En Allemagne, Die Zeit rappelle que, “pour beaucoup, Penelope Fillon était déjà vue comme la future première Dame : elle apparaissait non pas comme une collaboratrice politique mais comme une épouse sage et traditionnelle, qui s’occupe des enfants et des chevaux, sans rapport avec la politique.”
Pour l’hebdomadaire de Hambourg, “le Monsieur Propre de la politique française fait face à son premier gros scandale”. Et Die Zeit de souligner que le scandale tombe très mal pour le candidat des Républicains :
"Cette semaine, il voulait briller sur la scène internationale, en rendant visite à la chancelière allemande Angela Merkel à Berlin et en demandant la fin des sanctions contre la Russie. Mais soudainement, on ne lui pose plus que cette unique question : qu’a fabriqué son épouse pendant toutes ces années ?”
Courrier International
"Les correspondants internationaux basés à Paris n’ont, eux, aucune raison de vouloir «tuer» Fillon. Leurs médias ne sont pas partie prenante de la sphère politico-médiatique hexagonale. Leurs références sont celles en vigueur dans leurs pays, où les élus et leurs familles sont scrutés de diverses manières.

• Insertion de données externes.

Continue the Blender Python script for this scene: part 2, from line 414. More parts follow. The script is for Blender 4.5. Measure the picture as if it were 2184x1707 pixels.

Alors? Leur incompréhension est totale. Incompréhension devant le caractère systématique des emplois familiaux au sein du clan Fillon. Incompréhension devant le fait que ces pratiques – légales – soient si répandues au sein du parlement français. Incompréhension devant ce flou persistant qui existe en France, entre argent et politique, mais aussi au sujet du statut des élus. On les dit mal payés. Certes. Mais quid de ces pratiques? De ces zones d’ombre qui finissent par se chiffrer en centaines de milliers d’euros? Quid de l’absence de justificatifs? Comment ne pas s’étonner de telles pratiques?
L’exemplarité des élus ne tient pas seulement au fait que ceux-ci respectent les lois qu’ils édictent et votent. Elle vient également de leur capacité à mettre leurs actes en phase avec leurs paroles. Surtout quand ils préconisent, pour l’avenir, de la sueur et des larmes."